Dans la galerie, nous sommes seuls avec Frank Smith. Nous sommes seuls et nous pouvons regarder l’intégralité des films sans être dérangés, nous pouvons plonger dans les images, entre mémoire et fiction — parfois, les deux se confondent. En regardant Le film qui aurait eu lieu, j’essaie de reconnaître les plans que mon ami Arnold a pu tourner. Je reconnais une plage, celle-là même où il s’était photographié l’été dernier — Arnold est l’inventeur du selfie, bien avant l’ère des téléphones portables. Il m’avait envoyé cette photo pendant qu’on échangeait des messages, à cette époque je documentais un texte pour notre projet Autour. Je m’appuyais sur le souvenir d’un voyage que nous avions fait ensemble, en Italie, à la fin de notre adolescence. Un voyage dont je ne garde que très peu de traces. C’est lui qui m’a renvoyé les siennes — une série de photographies qu’il avait prises à l’époque, puis des messages vocaux pour me préciser les lieux, les parcours. Et dans ce va-et-vient, entre les photos d’hier et les plans d’aujourd’hui, entre la Méditerranée et l’Océan, tout se lie. Ici, devant Le film qui aurait eu lieu. J’étais en Corse, je lui demandais de me parler d’une petite ville de la côte Adriatique, il me répondait depuis le désert, près de Los Angeles, où il tournait avec Franck Smith.

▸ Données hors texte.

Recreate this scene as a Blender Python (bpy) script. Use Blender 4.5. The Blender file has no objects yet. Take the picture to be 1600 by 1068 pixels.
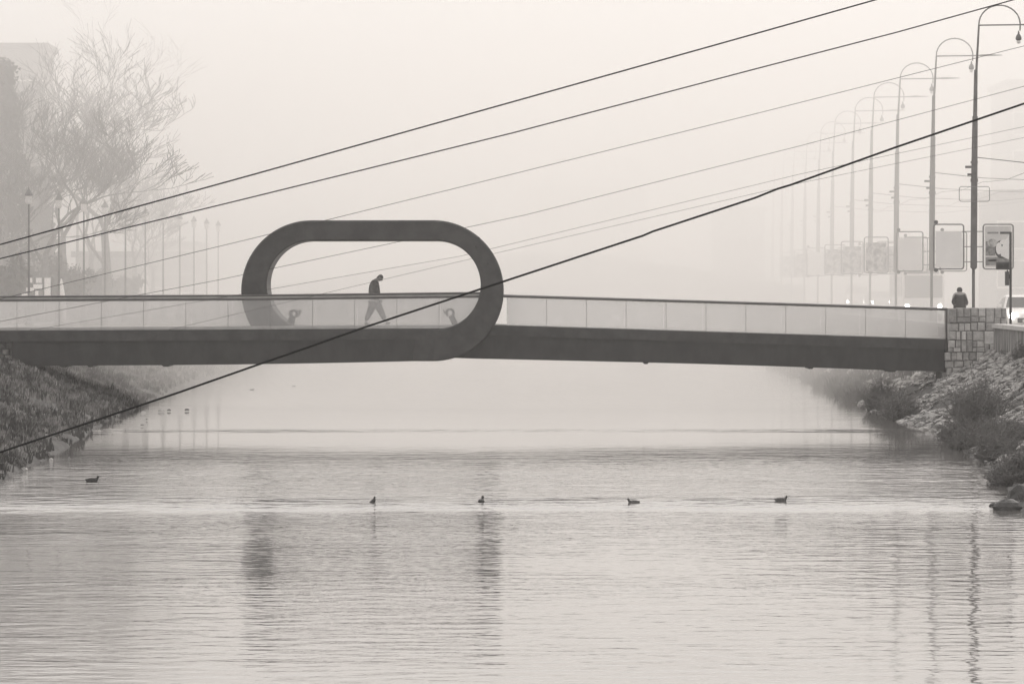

Ce qui me touche, peut-être plus que tout, c’est la façon dont il revient, par les marges — une image, une phrase, un détail qu’il me rappelle et que je n’aurais jamais retrouvé seule. Avec lui, j’ai le sentiment réconfortant que rien n’est jamais terminé. De ce voyage, je ne garde que des bribes — sans doute parce que je n’étais pas très à l’aise, et que j’avais, accidentellement, avancé mon départ. Arnold lui se souvient parfaitement de la ville, il y est retourné à de nombreuses reprises. Il connaît les noms des places et des rues. Avec ses messages il bâtit, moi j’écoute, je remplis les vides avec ses souvenirs. Il balise la carte, je m’y promène. Je crois qu’aucun de nous ne se souvient précisement de ce voyage en Italie. Mais à travers nos échanges nous recréons une mémoire commune, peut-être fictive, mais profondément nôtre. Ce qui nous lie, ses photographies, le flou des souvenirs, sa voix depuis le désert.